Not dreams, but embodiments of thoughts; the dream flies away into the shoreless ocean of the air, but the embodiment of thoughts creates substance and cements space with the coming creations. Of the creation by thought into multiple forms, all religion, all teaching has spoken. Many thousands of years before our era the Egyptians knew the creativeness of thought. And it has been said everywhere: “Thought and Love.” And under the sign of the Heart and the Serpent and the Chalice in all its multiformity of benevolent symbols is being given also the wise, preordained inscription, “Thought and Love.” Because from a thought, an emanation absolutely real, we contrive to make abstractions. We forget that it is not the hand, but the thought which creates and kills. And of Love we have made either a sour sigh or an abomination of fornication.

It has been told us that certain branches of the Christian Church recently sanctioned abortion. This unhappy ordinance must be understood as the highest negation of spirituality. Just think, if the Church will recommend murder, instead of the wise distribution of strength and abstinence. If the division of the world into Constructors and Destroyers is constantly talked about, then this measure would be a terrible sign of destruction. But Culture in its essence does not know destruction as such. It is impetuously, constantly creating, it is constantly covering with a newer, higher dome the imperfections of yesterday. But here it comprises that stone which would be of use to the wise builder, which meets every possibility.

Verily, in all parts of the world, at present is rising the tension of constructive energy.
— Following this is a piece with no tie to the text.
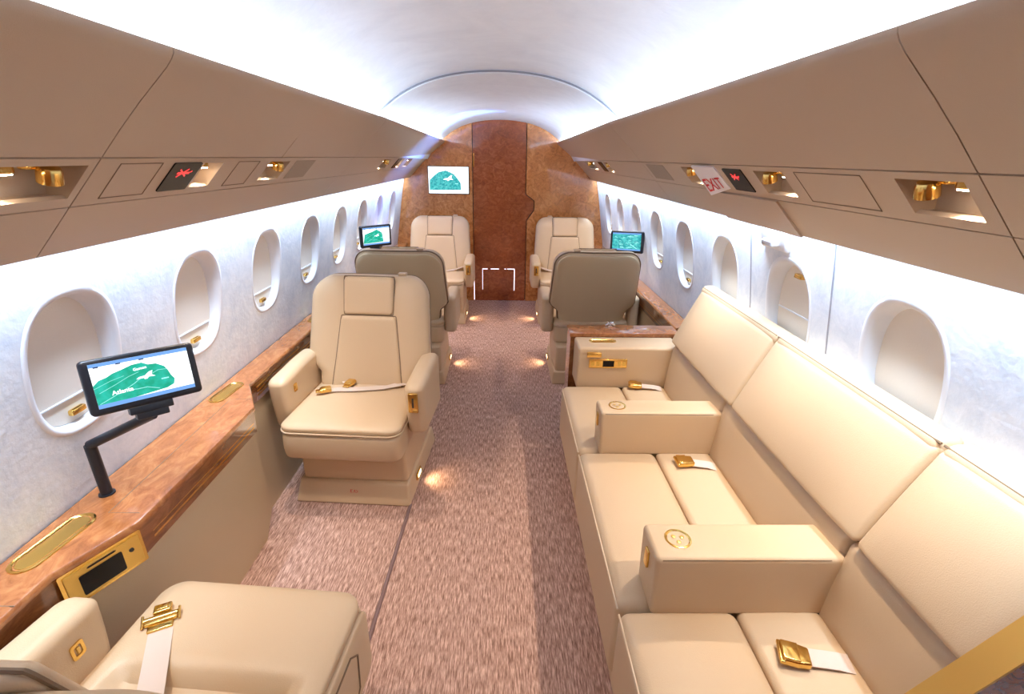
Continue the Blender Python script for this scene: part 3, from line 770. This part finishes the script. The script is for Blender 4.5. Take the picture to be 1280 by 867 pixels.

The lines of new workers cry out: “We are tired of destruction, we are overburdened by senseless mechanization. We want to create, we want to do that useful work which unites us with the resplendent future.” In ancient teachings, there has always been pointed out the bridge which unites the old and the new worlds. And nowhere have destruction and violence been mentioned.

If one is to ponder over the spirituality of the future, although this spirituality seem an abstract one, it shall again assert its visibility, its tangibility and its immutability. And again Benevolence will become objective, just as Thought is objective and can be weighed. If one ennobles his life, if instead of vile calumny, one tries to turn again to the resplendent creation, is this laughable? Because only ignoramuses will laugh—for them, knowledge itself has already become an abstraction and Beauty also has become an unnecessary luxury, and Benevolence itself has become a childish fairy-tale. But the most serious scientists long ago came to the conclusion that a fairytale is a narrative. And a narrative is an historical fact which one can perceive only through the smoke of ages. The same scientists have pointed out to us that Culture and the achievements of empires have been constructed by Beauty. Take away the monuments of Beauty and the whole aspect of history will be depleted. The virility of Beauty, the age-long inviolability of Culture tell us of the true transmutation of abstraction into manifested life. And we are not dreamers at all, but workers for life, and our apostolate above all is content in that we are striving to say to the people, “Remember Beauty. Do not exile its image from life, but also actively call others to this feast of joy! And if you see allies, do not bid them depart, but find the full measure of benevolent containment in order to call us to the very same peaceful, measureless field of labor and construction. In Beauty and in Spirit shall our strength be multiplied. Look into the heights, and spread thy wings as the conqueror of the predestined Light.” ... In the day of spiritual disturbances and tremor, we shall repeatedly affirm the very same construction and the same benevolent Light. And there are no conditions which could turn one aside who has entered the path of construction. And we shall not be afraid in the name of the Beautiful; and we shall remember that the ridicule of ignorance is only a torch of achievement. If we will eschew egotism, if we will strive not only ourselves towards the path of the Beautiful, but also by all possible means open it to our nearest ones, then we shall have already fulfilled the next task of the enlightening of Culture -- the ascension of the Spirit.